Когда начинать работать? Немедленно! Завтра же! Спать? Можно и на полу. Еда? Где-нибудь в округе есть же магазин! И какая разница, что готовить на такой непривычной для горожан дровяной плите? Готовили люди до нас, справимся и мы.

Первые холсты были начаты на открытом воздухе. Днем, пока свет, — живопись, в наступающих сумерках — графика. С первых же дней — абрамцевские чаепития. Обеды варили на десять, пятнадцать, двадцать, а то и больше человек.

Из кастрюль все выплескивалось. Заготавливали дрова. Воду носили из колодца двенадцатиметровой глубины — двести метров пути с ведрами. В большом доме густой пьяный запах антоновки и манная каша с яблоками. Но чаепития были интереснее: дольше сиделось, больше говорилось.

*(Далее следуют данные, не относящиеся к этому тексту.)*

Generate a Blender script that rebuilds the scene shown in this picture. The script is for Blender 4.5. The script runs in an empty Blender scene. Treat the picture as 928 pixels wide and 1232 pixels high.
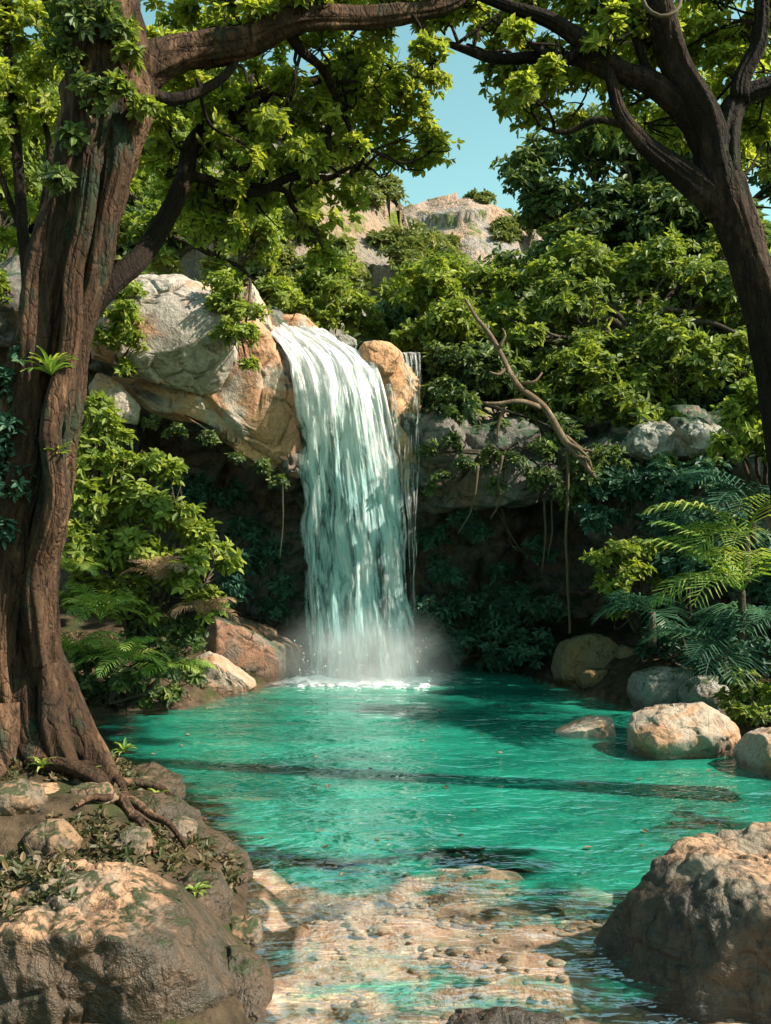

Споры о написанном. Рассказы Белютина. К регулярным занятиям он пока не приступал. Проводил все время у мольбертов студийцев. Сказались и полуторалетний перерыв, и стресс. Из него приходилось выводить каждого в отдельности. Каждого студийца. Но почему-то не его самого. За полтора года о своем душевном состоянии он не заговорил ни разу. И никогда так много не смеялся. Заразительно, от души. Что это? Способ самозащиты? Жизнь показала: глубочайшая убежденность в абсурдности случившегося. Можно как угодно далеко отойти от принципов 1920-х годов, но все равно они останутся исходными: или максимальное раскрытие творческой потенции, или мелкомещанское болото, которое в конечном счете становится опасным для самого существования общества.